No matter how often I have written and said that people who use and abuse slaves are humans just like the rest of us, meaning mostly that we should reflect inward on ourselves rather than only lash out at perpetrators, and no matter how often I have said that users and abusers will publicly look and act like the rest of us, I have come to a point where I give up.  I don't give up in trying to fight human trafficking but I give up in trying to understand.  I do not understand how a person can publicly say, "I see my tenants struggle to pay the rent and I care for them," and then privately take advantage of them, forcefully invade their bodies, and perhaps irreparably harm their mental and emotional space.  I have been going around saying the last few days, "I understand a lot of things, but I don't understand how he could do that."  I do not understand.  Many times I have written that we humans often create a Jekyll/Mr. Hyde scenario in which our public and private lives are vastly different and our public mind almost doesn't know what the private self is doing.  I can almost guarantee you that to some extent you do the same.  I certainly do.  In that sense, I understand; I understand McAllister's motivation; but I do not understand how he could publicly express concern for his tenants while actively abusing them and trying to prostitute them.

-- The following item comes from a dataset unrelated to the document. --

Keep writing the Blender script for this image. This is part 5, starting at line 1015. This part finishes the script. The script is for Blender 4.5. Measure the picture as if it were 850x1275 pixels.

I suppose what this should teach us is that we can never know when we might encounter an abuser.  So many times I have said that trafficking can and probably does exist right around the corner from where we live (even if we need to define "corner" as forty minutes away), but today I want to focus on the persons involved.  Often we think of trafficking as an object: some thing that exists.  When we think that way, it's easier for us to believe that we and our loved ones will never become a victim.  Certainly, I don't want to scare us into thinking we'll become a victim, but the likelihood of our becoming a victim probably increases when we think, "If I only avoid that dangerous neighborhood, that spa, that place..."  Human trafficking is not a thing and it is not a place.  Human trafficking involves persons and is perpetrated by persons.  Many of the 27 million slaves--trafficked persons--in the world were lured in by a person (I would say all except that some are still born into slavery like on U.S. plantations in the old days and some are kidnapped without any warning signs).  And because the perpetrators will publicly look and act like the rest of us, we should be aware of how prevalent human trafficking is and should be aware of our resources.  Victims are no longer treated as criminals.  Victims shouldn't be embarrassed to seek help, even when the perpetrator seems powerful, like Sen. McAllister.  We should feel confident to call 9-1-1 and, better, we should know these phone numbers: 888-3737-888 (National Human Trafficking Hotline); 888-984-8626 (Vermont Human Trafficking Hotline); and 2-1-1 (United Way of Vermont).  We should also review this website: Polaris Trafficking Resources.  If we find ourselves coerced or duped into a violating situation by someone that we thought we could trust or someone who has power over us, then we should know where to go.  Thank God that the victims of Sen. McAllister eventually sought help in the right places.

While my main theme usually is that we need to look inward to make sure that we don't ever use or abuse, or somehow contribute to human trafficking, and thereby eliminate trafficking one person at a time, I'm now thinking that there may be some people who are so far gone that such a tactic won't work.  If that's true, then the rest of us need to be aware of our resources to help ourselves and help others from "a crime so monstrous."

(It is, of course, important to note that Sen. McAllister has not been proven guilty.  He has plead not guilty.  A charge or accusation does not equal guilt, no matter how strong the evidence.  A court of law must decide guilt.  However, in this case, a determination of guilt should not be necessary for us to realize how important it is to know our resources as we grow aware that trafficking can and does occur in all places and at the hands of all sorts of people.)